* **Aim of the task**:
Exactly repeat the material, dropping only the pictures.

++++++++

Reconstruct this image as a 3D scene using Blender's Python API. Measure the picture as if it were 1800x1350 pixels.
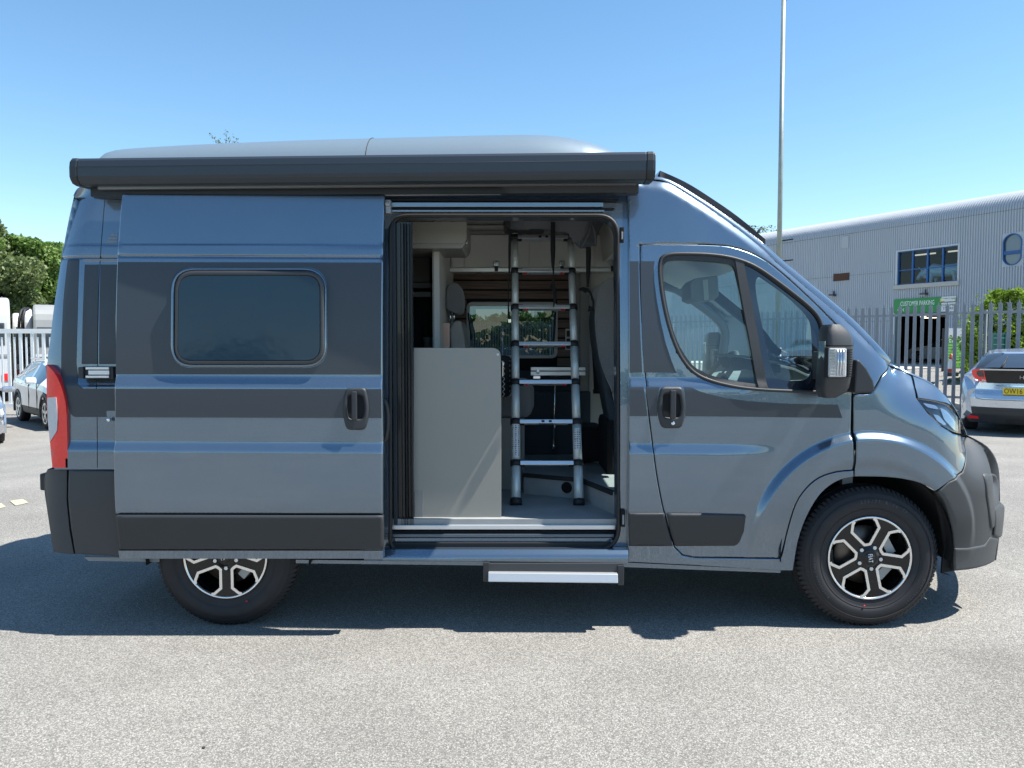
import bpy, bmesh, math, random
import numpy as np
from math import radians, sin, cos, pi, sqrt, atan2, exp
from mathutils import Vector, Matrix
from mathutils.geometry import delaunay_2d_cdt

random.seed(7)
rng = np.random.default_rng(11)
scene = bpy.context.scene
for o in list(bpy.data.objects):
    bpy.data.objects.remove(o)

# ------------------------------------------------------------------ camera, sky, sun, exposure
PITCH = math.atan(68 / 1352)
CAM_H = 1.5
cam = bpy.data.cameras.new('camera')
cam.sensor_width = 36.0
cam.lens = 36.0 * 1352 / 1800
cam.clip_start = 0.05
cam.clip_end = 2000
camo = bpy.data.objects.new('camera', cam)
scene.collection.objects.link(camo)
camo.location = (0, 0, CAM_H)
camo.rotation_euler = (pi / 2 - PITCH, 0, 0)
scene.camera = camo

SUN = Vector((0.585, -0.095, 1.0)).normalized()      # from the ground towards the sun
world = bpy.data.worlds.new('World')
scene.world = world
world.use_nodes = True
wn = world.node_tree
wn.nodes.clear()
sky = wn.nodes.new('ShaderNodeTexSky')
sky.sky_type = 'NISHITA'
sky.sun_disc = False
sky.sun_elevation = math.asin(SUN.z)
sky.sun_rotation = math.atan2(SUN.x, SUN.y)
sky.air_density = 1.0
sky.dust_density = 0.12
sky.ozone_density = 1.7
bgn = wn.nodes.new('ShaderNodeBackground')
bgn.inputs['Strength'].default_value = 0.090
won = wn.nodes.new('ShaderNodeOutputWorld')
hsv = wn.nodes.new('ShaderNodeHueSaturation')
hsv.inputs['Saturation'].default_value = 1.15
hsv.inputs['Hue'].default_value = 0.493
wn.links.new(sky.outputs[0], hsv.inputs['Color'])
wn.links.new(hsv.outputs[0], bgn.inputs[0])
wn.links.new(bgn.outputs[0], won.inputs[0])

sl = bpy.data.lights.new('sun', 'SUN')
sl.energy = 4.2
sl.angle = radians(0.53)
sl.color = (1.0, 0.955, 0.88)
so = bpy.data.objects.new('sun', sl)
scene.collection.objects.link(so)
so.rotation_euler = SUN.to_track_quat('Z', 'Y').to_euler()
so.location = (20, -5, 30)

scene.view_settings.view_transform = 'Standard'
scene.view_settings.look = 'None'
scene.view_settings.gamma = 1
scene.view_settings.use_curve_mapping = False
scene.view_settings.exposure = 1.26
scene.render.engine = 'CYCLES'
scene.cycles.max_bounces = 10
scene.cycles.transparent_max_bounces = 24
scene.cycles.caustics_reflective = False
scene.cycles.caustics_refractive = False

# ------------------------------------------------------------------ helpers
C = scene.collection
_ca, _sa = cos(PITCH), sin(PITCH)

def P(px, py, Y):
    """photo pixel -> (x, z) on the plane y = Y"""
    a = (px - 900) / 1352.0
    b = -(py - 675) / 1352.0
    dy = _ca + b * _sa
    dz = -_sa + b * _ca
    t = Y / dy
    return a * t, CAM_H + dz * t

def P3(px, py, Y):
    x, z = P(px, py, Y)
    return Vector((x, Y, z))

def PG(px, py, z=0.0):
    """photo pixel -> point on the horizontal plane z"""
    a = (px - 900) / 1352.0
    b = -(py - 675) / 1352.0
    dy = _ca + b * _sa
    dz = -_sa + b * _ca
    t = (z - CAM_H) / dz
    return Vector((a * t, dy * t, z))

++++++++

* **The response**:
Reconstruct this image as a 3D scene using Blender's Python API. Measure the picture as if it were 1800x1350 pixels.
import bpy, bmesh, math, random
import numpy as np
from math import radians, sin, cos, pi, sqrt, atan2, exp
from mathutils import Vector, Matrix
from mathutils.geometry import delaunay_2d_cdt

random.seed(7)
rng = np.random.default_rng(11)
scene = bpy.context.scene
for o in list(bpy.data.objects):
    bpy.data.objects.remove(o)

# ------------------------------------------------------------------ camera, sky, sun, exposure
PITCH = math.atan(68 / 1352)
CAM_H = 1.5
cam = bpy.data.cameras.new('camera')
cam.sensor_width = 36.0
cam.lens = 36.0 * 1352 / 1800
cam.clip_start = 0.05
cam.clip_end = 2000
camo = bpy.data.objects.new('camera', cam)
scene.collection.objects.link(camo)
camo.location = (0, 0, CAM_H)
camo.rotation_euler = (pi / 2 - PITCH, 0, 0)
scene.camera = camo

SUN = Vector((0.585, -0.095, 1.0)).normalized()      # from the ground towards the sun
world = bpy.data.worlds.new('World')
scene.world = world
world.use_nodes = True
wn = world.node_tree
wn.nodes.clear()
sky = wn.nodes.new('ShaderNodeTexSky')
sky.sky_type = 'NISHITA'
sky.sun_disc = False
sky.sun_elevation = math.asin(SUN.z)
sky.sun_rotation = math.atan2(SUN.x, SUN.y)
sky.air_density = 1.0
sky.dust_density = 0.12
sky.ozone_density = 1.7
bgn = wn.nodes.new('ShaderNodeBackground')
bgn.inputs['Strength'].default_value = 0.090
won = wn.nodes.new('ShaderNodeOutputWorld')
hsv = wn.nodes.new('ShaderNodeHueSaturation')
hsv.inputs['Saturation'].default_value = 1.15
hsv.inputs['Hue'].default_value = 0.493
wn.links.new(sky.outputs[0], hsv.inputs['Color'])
wn.links.new(hsv.outputs[0], bgn.inputs[0])
wn.links.new(bgn.outputs[0], won.inputs[0])

sl = bpy.data.lights.new('sun', 'SUN')
sl.energy = 4.2
sl.angle = radians(0.53)
sl.color = (1.0, 0.955, 0.88)
so = bpy.data.objects.new('sun', sl)
scene.collection.objects.link(so)
so.rotation_euler = SUN.to_track_quat('Z', 'Y').to_euler()
so.location = (20, -5, 30)

scene.view_settings.view_transform = 'Standard'
scene.view_settings.look = 'None'
scene.view_settings.gamma = 1
scene.view_settings.use_curve_mapping = False
scene.view_settings.exposure = 1.26
scene.render.engine = 'CYCLES'
scene.cycles.max_bounces = 10
scene.cycles.transparent_max_bounces = 24
scene.cycles.caustics_reflective = False
scene.cycles.caustics_refractive = False

# ------------------------------------------------------------------ helpers
C = scene.collection
_ca, _sa = cos(PITCH), sin(PITCH)

def P(px, py, Y):
    """photo pixel -> (x, z) on the plane y = Y"""
    a = (px - 900) / 1352.0
    b = -(py - 675) / 1352.0
    dy = _ca + b * _sa
    dz = -_sa + b * _ca
    t = Y / dy
    return a * t, CAM_H + dz * t

def P3(px, py, Y):
    x, z = P(px, py, Y)
    return Vector((x, Y, z))

def PG(px, py, z=0.0):
    """photo pixel -> point on the horizontal plane z"""
    a = (px - 900) / 1352.0
    b = -(py - 675) / 1352.0
    dy = _ca + b * _sa
    dz = -_sa + b * _ca
    t = (z - CAM_H) / dz
    return Vector((a * t, dy * t, z))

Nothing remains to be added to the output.